Question

If 8 is a root of the equation $ {x^2} - 10x + k = 0 $ , then the value of k is-
A. 2
B. 8
C. -8
D. 16

Answer 1

Hint:The concepts of quadratic equations and their roots will be used in the question. The root of a quadratic equation is the value of the variable(x) at which the value of the equation becomes 0. Graphically, it is the point at which the curve of the equation cuts the x-axis.

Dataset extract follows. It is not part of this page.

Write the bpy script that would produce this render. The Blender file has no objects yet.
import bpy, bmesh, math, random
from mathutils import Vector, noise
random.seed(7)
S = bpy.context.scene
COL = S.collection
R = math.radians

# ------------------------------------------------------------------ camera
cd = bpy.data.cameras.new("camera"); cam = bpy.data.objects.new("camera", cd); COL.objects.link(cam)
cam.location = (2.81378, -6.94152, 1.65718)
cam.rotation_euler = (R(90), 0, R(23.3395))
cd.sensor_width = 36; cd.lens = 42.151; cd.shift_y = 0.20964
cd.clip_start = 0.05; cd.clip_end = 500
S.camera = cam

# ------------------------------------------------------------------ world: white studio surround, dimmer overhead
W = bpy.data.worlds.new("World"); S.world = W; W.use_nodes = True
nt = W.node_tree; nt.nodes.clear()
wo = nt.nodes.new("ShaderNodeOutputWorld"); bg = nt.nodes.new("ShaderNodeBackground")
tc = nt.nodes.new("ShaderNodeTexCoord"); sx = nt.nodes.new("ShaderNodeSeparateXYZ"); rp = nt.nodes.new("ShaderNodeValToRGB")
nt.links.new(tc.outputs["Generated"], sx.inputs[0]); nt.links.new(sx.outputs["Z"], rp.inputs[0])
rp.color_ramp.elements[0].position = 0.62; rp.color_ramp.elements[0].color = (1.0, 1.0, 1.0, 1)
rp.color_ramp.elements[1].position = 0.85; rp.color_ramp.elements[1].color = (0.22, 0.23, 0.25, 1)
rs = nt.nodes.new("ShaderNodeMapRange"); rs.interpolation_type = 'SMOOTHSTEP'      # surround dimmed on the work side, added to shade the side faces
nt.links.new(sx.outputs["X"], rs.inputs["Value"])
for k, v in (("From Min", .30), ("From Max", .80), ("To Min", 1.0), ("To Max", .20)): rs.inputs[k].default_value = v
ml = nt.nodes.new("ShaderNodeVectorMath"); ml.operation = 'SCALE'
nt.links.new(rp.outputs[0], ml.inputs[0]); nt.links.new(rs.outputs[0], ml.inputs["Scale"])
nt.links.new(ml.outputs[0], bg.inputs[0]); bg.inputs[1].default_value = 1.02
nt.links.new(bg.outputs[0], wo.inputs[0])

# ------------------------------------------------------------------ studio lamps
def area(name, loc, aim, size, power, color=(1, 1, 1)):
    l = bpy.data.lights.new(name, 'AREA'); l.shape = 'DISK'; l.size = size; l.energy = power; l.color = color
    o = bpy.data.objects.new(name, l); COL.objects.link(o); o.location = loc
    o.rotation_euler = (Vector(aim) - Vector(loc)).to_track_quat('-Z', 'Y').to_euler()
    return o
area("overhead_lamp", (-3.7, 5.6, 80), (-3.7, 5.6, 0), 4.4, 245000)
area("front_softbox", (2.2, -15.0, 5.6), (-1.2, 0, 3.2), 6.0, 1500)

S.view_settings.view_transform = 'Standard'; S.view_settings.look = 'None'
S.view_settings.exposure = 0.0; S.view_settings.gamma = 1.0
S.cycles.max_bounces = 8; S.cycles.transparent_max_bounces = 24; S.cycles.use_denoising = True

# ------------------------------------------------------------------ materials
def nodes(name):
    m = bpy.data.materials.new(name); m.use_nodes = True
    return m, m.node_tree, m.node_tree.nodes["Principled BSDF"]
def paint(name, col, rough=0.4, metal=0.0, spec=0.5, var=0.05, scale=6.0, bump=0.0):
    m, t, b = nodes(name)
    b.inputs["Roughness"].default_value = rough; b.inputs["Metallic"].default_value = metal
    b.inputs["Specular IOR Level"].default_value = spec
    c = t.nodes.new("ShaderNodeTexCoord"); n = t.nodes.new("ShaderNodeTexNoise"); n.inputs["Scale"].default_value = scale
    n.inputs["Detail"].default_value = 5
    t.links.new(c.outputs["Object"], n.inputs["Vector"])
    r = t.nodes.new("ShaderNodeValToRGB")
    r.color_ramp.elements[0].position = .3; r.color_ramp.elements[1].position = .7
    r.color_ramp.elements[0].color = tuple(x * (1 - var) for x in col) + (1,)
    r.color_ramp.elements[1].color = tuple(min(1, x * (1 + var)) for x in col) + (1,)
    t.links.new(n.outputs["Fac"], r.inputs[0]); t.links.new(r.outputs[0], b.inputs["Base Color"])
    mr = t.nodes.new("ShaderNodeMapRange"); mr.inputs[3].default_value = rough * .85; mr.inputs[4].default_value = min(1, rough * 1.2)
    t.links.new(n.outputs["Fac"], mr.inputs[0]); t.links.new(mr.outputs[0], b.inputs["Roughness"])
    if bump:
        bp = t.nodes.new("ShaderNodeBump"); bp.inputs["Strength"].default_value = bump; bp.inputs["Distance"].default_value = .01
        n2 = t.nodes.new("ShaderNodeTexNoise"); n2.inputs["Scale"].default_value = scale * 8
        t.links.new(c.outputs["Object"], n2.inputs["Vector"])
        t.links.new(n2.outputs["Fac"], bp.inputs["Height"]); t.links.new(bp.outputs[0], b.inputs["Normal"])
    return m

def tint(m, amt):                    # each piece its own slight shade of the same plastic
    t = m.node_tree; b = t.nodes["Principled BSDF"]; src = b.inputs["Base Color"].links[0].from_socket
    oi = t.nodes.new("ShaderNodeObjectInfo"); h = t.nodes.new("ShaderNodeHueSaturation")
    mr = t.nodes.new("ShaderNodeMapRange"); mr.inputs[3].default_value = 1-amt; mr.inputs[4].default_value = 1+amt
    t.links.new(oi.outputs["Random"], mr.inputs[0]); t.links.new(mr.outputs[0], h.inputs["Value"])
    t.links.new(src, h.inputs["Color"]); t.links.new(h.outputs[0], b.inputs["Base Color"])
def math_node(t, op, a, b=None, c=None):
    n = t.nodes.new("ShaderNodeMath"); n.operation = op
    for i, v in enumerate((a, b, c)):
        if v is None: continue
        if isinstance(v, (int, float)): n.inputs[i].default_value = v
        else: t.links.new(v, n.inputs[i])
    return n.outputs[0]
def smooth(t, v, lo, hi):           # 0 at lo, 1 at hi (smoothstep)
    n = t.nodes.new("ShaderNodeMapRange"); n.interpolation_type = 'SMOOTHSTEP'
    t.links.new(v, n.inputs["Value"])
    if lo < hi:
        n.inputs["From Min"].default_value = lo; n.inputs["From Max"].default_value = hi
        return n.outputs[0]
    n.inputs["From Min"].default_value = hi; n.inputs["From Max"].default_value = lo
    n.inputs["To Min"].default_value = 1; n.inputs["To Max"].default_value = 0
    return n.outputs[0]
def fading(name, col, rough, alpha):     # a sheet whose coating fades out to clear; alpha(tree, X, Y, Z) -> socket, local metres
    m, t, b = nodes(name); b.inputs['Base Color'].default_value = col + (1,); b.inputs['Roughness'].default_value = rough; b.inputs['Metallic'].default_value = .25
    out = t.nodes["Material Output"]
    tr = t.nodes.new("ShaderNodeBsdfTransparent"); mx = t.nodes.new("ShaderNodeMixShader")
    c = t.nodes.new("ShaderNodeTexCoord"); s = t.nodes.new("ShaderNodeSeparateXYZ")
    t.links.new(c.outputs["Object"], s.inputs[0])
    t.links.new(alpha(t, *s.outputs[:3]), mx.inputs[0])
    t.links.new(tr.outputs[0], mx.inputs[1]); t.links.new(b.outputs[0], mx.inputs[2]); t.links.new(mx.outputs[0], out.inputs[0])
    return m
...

We will substitute the root of the equation and equate it to zero to find the value of k.

Complete step-by-step answer:
A quadratic equation is an equation with a degree of 2. It can have at most 2 real roots, and may sometimes have 1 or none.
We have been given that 8 is a root of the equation $ {x^2} - 10x + k = 0 $ . This implies that this equation has a value of 0 at x = 8. In other words, the graph of the equation cuts the x-axis at x = 8.

So, we will substitute x = 8 in the given equation, and equate it to zero to find the required value of k. This can be done as-
 $ {\left( 8 \right)^2} - 10\left( 8 \right) + k = 0 $
 $ 64 - 80 + k = 0 $
 $ k - 16 = 0 $
 $ k = 16 $
This is the required value of k. The correct option is D.

Note: A common mistake in such types of problems is that students often confuse the word ‘root’ with the square/cube root. They start finding the square root of the equation, and equate with it 8, which is wrong. They should keep in mind the context in which the word is being used here.